Buried under the Kenai refuge: seismic data on a stranded Cook Inlet gas find is about to go public
As Southcentral Alaska worries about running short of natural gas, this dataset is worth a second look: it maps the ground beneath a Cook Inlet gas discovery that was never developed.
The 2D and 3D seismic, shot in 2016 by SAExploration, covers the Shadura prospect on the northern Kenai Peninsula, a few miles northeast of Nikiski. Shadura is a known onshore gas find — Cook Inlet Region Inc., the regional Native corporation that holds the subsurface rights, has said it's confident gas is there — but it has sat undeveloped, partly because the deposit lies beneath the Kenai National Wildlife Refuge, where building anything gets complicated.
Why does old seismic matter?

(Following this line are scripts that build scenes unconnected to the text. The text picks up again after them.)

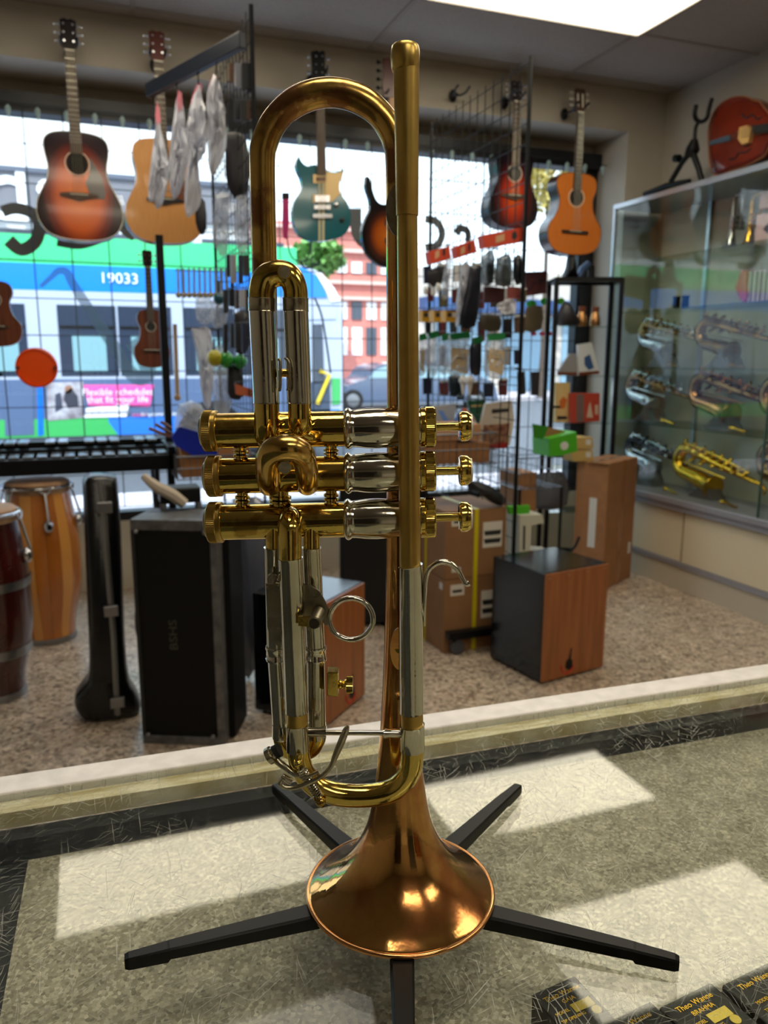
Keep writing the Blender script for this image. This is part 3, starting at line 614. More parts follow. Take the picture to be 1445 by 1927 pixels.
    MB().bx(x0-k*.8, x0+k*.8, Y-.0145, Y-.004, zn-.003, zn+.003).build('nut', BONE, t, smooth=False)
    st = MB()
    ns = 4 if name == 'ukulele' else 6
    for i in range(ns): u = (i/(ns-1)-.5)*2; st.tube([(x0+u*k*.85, Y-.018, zbr), (x0+u*k*.62, Y-.0155, zn)], .0006, 4)
    st.build('strings', FRETM, t)
    hs = [(x0-k*.8, zn), (x0+k*.8, zn), (x0+k*1.25, zn+(zt-zn)*.2), (x0+k*1.35, zt-(zt-zn)*.06), (x0+k*.6, zt), (x0, zt-(zt-zn)*.03), (x0-k*.6, zt), (x0-k*1.35, zt-(zt-zn)*.06), (x0-k*1.25, zn+(zt-zn)*.2)]
    hd = MB().prism([(x, Y-.006+(z-zn)*.12, z) for x, z in hs], (0, .014, 0)).build('headstock', headm if headm != 'x' else FB, t, smooth=False)
    if slot:
        for s in (-1, 1): MB().prism([(x0+s*k*.6+dx, Y-.0065+(z-zn)*.12, z) for dx, z in ((-k*.18, zn+.03), (k*.18, zn+.03), (k*.18, zt-.03), (-k*.18, zt-.03))], (0, .002, 0)).build('headstock_slot', BONE, hd, smooth=False)
    for s in (-1, 1):
        for i in range(tn):
            z = zn+(zt-zn)*(.28+.26*i if tn == 3 else .35+.35*i); y = Y+(z-zn)*.12
            tu = MB().cyl((x0+s*k*1.2, y+.002, z), (x0+s*k*2.1, y+.002, z), .0025, 8); tu.sph((x0+s*k*2.2, y+.002, z), .0062, 10, (.8, .5, 1.1))
            if not slot: tu.cyl((x0+s*k*.75, y-.016, z), (x0+s*k*.75, y, z), .0045, 10)
            tu.build('tuner', CHROME if not slot else BONE, t)
    if pick: MB().prism([(x0+dx*hw, Y-.0058, zb+hb*dz) for dx, dz in ((.30, .78), (.42, .70), (.55, .60), (.62, .46), (.58, .40), (.42, .40), (.22, .46), (.16, .54), (.26, .62))], (0, .0015, 0)).build('pickguard', pick, t, smooth=False)
    return t, x0, zn, Y
def hook(x, z, label, toY=4.26):
    t = wthing('guitar_hanger', label, 'wall hook', (x, 4.39, z), 'black guitar hangers on the wall')
    MB().puff([(x+.024*math.cos(a*PI/8), 4.385, z+.034*math.sin(a*PI/8)) for a in range(16)], (0, .013, 0), ((1, 0), (.92, .6), (.5, 1))).build('backplate', BLACK, t)
    MB().cyl((x, 4.38, z), (x, toY+.05, z-.005), .007, 10).build('arm', BLACK, t)
    MB().tube([(x-.035, toY-.035, z+.012), (x-.034, toY+.01, z-.004), (x-.02, toY+.045, z-.01), (x, toY+.055, z-.01), (x+.02, toY+.045, z-.01), (x+.034, toY+.01, z-.004), (x+.035, toY-.035, z+.012)], .006, 8, smooth=4).build('yoke', BLACK, t)
    return t
SB = lambda nm, cols: (lambda hb, hw: burst(nm, cols, (0, 0, hb*.40), (1/hw, 1, 1/(hb*.62))))
SIDE = mat('dark_guitar_sides', (44, 20, 16), .25)
GY = 4.22
g1 = acoustic('sunburst acoustic guitar with grey pickguard, leftmost full-size guitar on the wall', 132, 33, 150, 453, .388, GY, SB('tobacco_sunburst', [(.0, (228, 118, 10)), (.48, (206, 88, 4)), (.68, (120, 36, 8)), (.84, (44, 12, 14)), (1, (26, 8, 14))]), SIDE, mat('dark_headstock', (36, 24, 22), .25), pick=mat('grey_pickguard', (96, 88, 84), .15, coat=.5), binding=BONE)
g2 = acoustic('natural blond acoustic guitar half hidden by hanging plastic bags', 290, 55, 318, 458, .378, GY, mat('spruce_top', (206, 148, 84), .3, c2=(190, 130, 68), scale=30, stretch=(14, 1, .4), coat=.3), mat('light_sides', (150, 96, 54), .3), mat('red_brown_headstock', (92, 44, 36), .3), pick=mat('brown_pickguard', (110, 62, 40), .2), bridgem=EBON)
g5 = acoustic('small sunburst acoustic guitar hanging behind the right wire panel', 972, 150, 966, 430, .325, 4.24, SB('cherry_sunburst', [(.0, (216, 96, 24)), (.34, (180, 52, 20)), (.62, (76, 18, 20)), (.82, (22, 10, 18)), (1, (14, 8, 16))]), mat('black_sides', (24, 22, 30), .25), mat('dark_headstock', (36, 24, 22), .25), body=.53)
g6 = acoustic('orange classical guitar with slotted headstock near the window corner', 1087, 164, 1085, 480, .375, GY, mat('cedar_top', (206, 118, 42), .3, c2=(190, 102, 32), scale=30, stretch=(12, 1, .4), coat=.3), mat('rosewood_sides', (60, 40, 40), .2, coat=.5), 'x', slot=True, hole=.70, bridge=.28, waist=.92, binding=mat('dark_binding', (90, 46, 22), .4), bridgem=EBON)
for g, lb in ((g1, 'sunburst acoustic guitar'), (g2, 'blond acoustic guitar'), (g5, 'small sunburst guitar'), (g6, 'classical guitar')):
    hook(g[1], g[2]+.035, 'black wall hanger holding the neck of the '+lb, g[3])
p_ = P(853, 180, Y=4.38); hook(p_.x, p_.z, 'empty black guitar hanger on the wall right of the trumpet top', 4.28)
# ukuleles on the wire grid
acoustic('small brown ukulele hanging on the wire grid below the blond guitar', 275, 470, 289, 692, .185, 4.50, MAHO, MAHO, mat('dark_uke_head', (48, 30, 26), .4), tn=2, name='ukulele', depth=.06, body=.50, fbw=.019, bridge=.3, waist=.88)
acoustic('brown ukulele cut off by the left edge of the picture', -20, 400, -10, 652, .235, 4.50, MAHO, MAHO, MAHO, tn=2, name='ukulele', depth=.06, body=.50, fbw=.019, bridge=.3, waist=.88)
# electric guitar
def outline_px(pts, Y=None, X=None, sm=0):
    q = [P(x, y, Y=Y) if X is None else P(x, y, X=X) for x, y in pts]
    if sm: q = catmull(q+[q[0]], sm)[:-1]
    return q
Z3 = lambda pts, s, ox, oy: [(ox+x/s, oy+y/s) for x, y in pts]
EY = 4.22
e0 = P(607, 452, Y=EY)
t = wthing('electric_guitar', 'teal green electric guitar with gold pickguard and racing stripe inside the trumpet bow', 'guitar', (e0.x, EY, e0.z), 'guitars hanging in the window')
TEAL = mat('teal_lacquer', (14, 92, 104), .12, coat=.6); GPG = mat('gold_pickguard', (206, 176, 124), .25, .3)
body = Z3([(370, 192), (392, 235), (430, 262), (488, 252), (496, 310), (545, 300), (552, 292), (610, 304), (648, 296), (674, 278), (668, 330), (650, 372), (648, 425), (668, 468), (700, 512), (722, 580), (722, 650), (700, 705), (655, 745), (585, 765), (515, 772), (440, 765), (375, 730), (340, 670), (326, 600), (330, 530), (352, 480), (382, 435), (394, 395), (382, 340), (358, 290), (350, 240)], 3.6125, 460, 240)
MB().prism(outline_px(body, Y=EY, sm=3), (0, .045, 0)).build('body', TEAL, t, ang=30, bevel=.004)
def plate(name, pts, m, par, off, th=.003, Y=EY, sm=0): return MB().prism([p+Vector((0, -off, 0)) for p in outline_px(pts, Y=Y, sm=sm)], (0, th, 0)).build(name, m, par, smooth=False)
plate('pickguard', Z3([(550, 300), (612, 312), (650, 304), (666, 292), (660, 340), (645, 380), (645, 425), (655, 450), (590, 508), (572, 500), (572, 460), (545, 455), (545, 360), (552, 340)], 3.6125, 460, 240), GPG, t, .003)
plate('stripe', Z3([(503, 375), (543, 375), (543, 770), (503, 770)], 3.6125, 460, 240), mat('cream_stripe', (196, 186, 146), .25), t, .001, .0008)
plate('stripe', Z3([(517, 375), (527, 375), (527, 770), (517, 770)], 3.6125, 460, 240), TEAL, t, .0016, .0008)
plate('neck_pickup', Z3([(465, 320), (552, 320), (552, 380), (465, 380)], 3.6125, 460, 240), GPG, t, .006)
plate('pickup_cover', Z3([(485, 340), (550, 340), (550, 366), (485, 366)], 3.6125, 460, 240), mat('pickup_wood', (92, 58, 40), .4), t, .010)
pk = plate('bridge_pickup', Z3([(462, 456), (577, 456), (577, 512), (462, 512)], 3.6125, 460, 240), GPG, t, .006)
plate('pickup_cover', Z3([(477, 464), (575, 464), (575, 508), (477, 508)], 3.6125, 460, 240), CHROME, t, .010)
plate('bridge', Z3([(470, 530), (580, 530), (580, 558), (470, 558)], 3.6125, 460, 240), CHROME, t, .012, .008)
plate('tailpiece', Z3([(462, 590), (592, 590), (592, 616), (462, 616)], 3.6125, 460, 240), CHROME, t, .012, .008)
for px_, py_, m_ in ((620, 528, CHROME), (662, 628, EBON)): a = P(460+px_/3.6125, 240+py_/3.6125, Y=EY); MB().lathe([(.012, 0), (.012, .012), (.009, .014)], a, (0, -1, 0), 16).build('knob', m_, t)
plate('neck', [(599, 235), (611, 235), (612, 330), (596, 330), (596, 300)], FB, t, .010, .012)
a0, a1 = P(604, 330, Y=EY), P(601, 190, Y=EY)
MB().rings([[(a0.x-.025, EY-.014, a0.z), (a0.x+.025, EY-.014, a0.z), (a0.x+.02, EY+.01, a0.z), (a0.x-.02, EY+.01, a0.z)], [(a1.x-.021, EY-.014, P(600, 147, Y=EY).z), (a1.x+.021, EY-.014, P(600, 147, Y=EY).z), (a1.x+.016, EY+.008, P(600, 147, Y=EY).z), (a1.x-.016, EY+.008, P(600, 147, Y=EY).z)]]).build('fretboard', FB, t, smooth=False)
plate('headstock', [(588, 150), (586, 97), (596, 95), (601, 98), (606, 95), (611, 98), (612, 150)], BLACK, t, .004, .014)
for i in range(3):
    for s in (-1, 1):
        a = P(599+s*6, 108+i*15, Y=EY); MB().cyl(a, a+Vector((0, -.018, 0)), .005, 10).build('tuner', CHROME, t)
        MB().sph(a+Vector((s*.035, 0, 0)), .009, 8).build('tuner', CHROME, t)
st = MB()
for i in range(6): u = (i-2.5)*.0078; st.tube([(a0.x+u+.002, EY-.022, P(604, 392, Y=EY).z), (a1.x+u*.8, EY-.019, P(600, 147, Y=EY).z)], .0006, 4)
st.build('strings', FRETM, t)
hook(a1.x, P(600, 146, Y=EY).z+.03, 'black wall hanger holding the teal electric guitar', EY)
# bass
BY = 4.24
b0 = P(715, 498, Y=BY)
t = wthing('bass_guitar', 'sunburst electric bass with long horn, partly hidden behind the trumpet', 'guitar', (b0.x, BY, b0.z), 'guitars hanging in the window')
ol = outline_px([(689, 331), (697, 336), (703, 362), (712, 380), (727, 384), (752, 372), (768, 350), (775, 356), (768, 382), (764, 410), (772, 450), (764, 482), (745, 500), (722, 502), (700, 489), (685, 466), (681, 436), (687, 412), (696, 393), (695, 374), (688, 352)], Y=BY, sm=3)
cb = P(725, 445, Y=BY)-b0
MB().prism(ol, (0, .04, 0)).build('body', burst('bass_sunburst', [(0, (196, 104, 26)), (.45, (160, 74, 18)), (.75, (66, 28, 18)), (1, (14, 10, 14))], tuple(cb), (8.5, 0, 6.6)), t, ang=30, bevel=.004)
zn = P(735, 185, Y=BY).z; zb_ = P(735, 400, Y=BY).z; xx = P(738, 300, Y=BY).x
MB().bx(xx-.022, xx+.022, BY-.014, BY+.008, zb_, zn).build('fretboard', MAPLE, t, smooth=False)
plate('headstock', [(722, 182), (719, 160), (722, 130), (721, 110), (733, 108), (744, 130), (745, 165), (747, 184)], mat('red_brown_headstock', (92, 44, 36), .3), t, .004, .014, BY)
for i in range(4): a = P(718, 118+i*16, Y=BY); MB().sph(a+Vector((-.02, 0, 0)), .011, 8).cyl(a, a+Vector((-.03, 0, 0)), .004, 8).build('tuner', BLACK, t)
for yy in (415, 448): plate('pickup', [(724, yy), (760, yy), (760, yy+10), (724, yy+10)], BLACK, t, .004, .004, BY)
hook(xx, zn+.02, 'black wall hanger holding the electric bass behind the trumpet', BY)
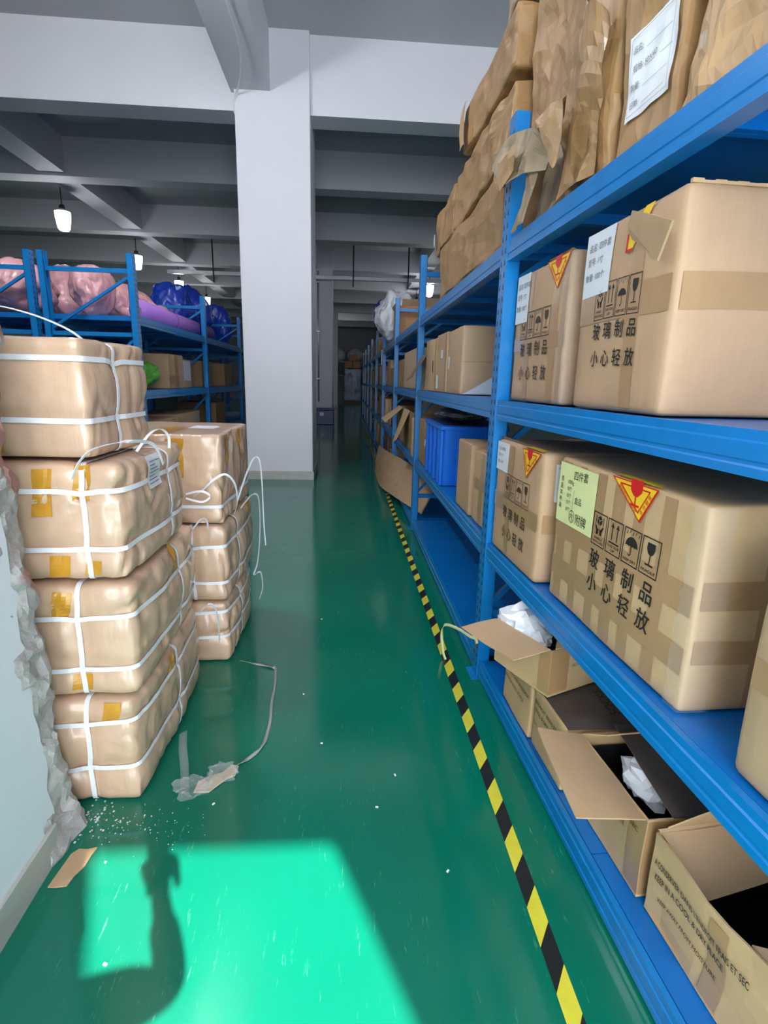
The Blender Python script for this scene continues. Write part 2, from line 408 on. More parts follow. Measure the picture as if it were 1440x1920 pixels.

Cook Inlet's big, obvious gas structures were found and drilled decades ago, on crude 1960s imaging. State geologists say the gas that's left sits in smaller, subtler traps — the kind only modern 3D seismic can pick out. Detailed subsurface data on a place like Shadura is the raw material the hunt for the basin's remaining gas runs on, and once it's public, any explorer, researcher, or agency can use it.
None of this happens fast: the state cautions that preparing a dataset this large "can take upwards of one year" even after the notice period, so August is a start, not a delivery. But for a region weighing gas imports and pipeline megaprojects to keep the lights on, a quiet notice about old seismic is a reminder that some of the answers may still be underground — if anyone goes looking.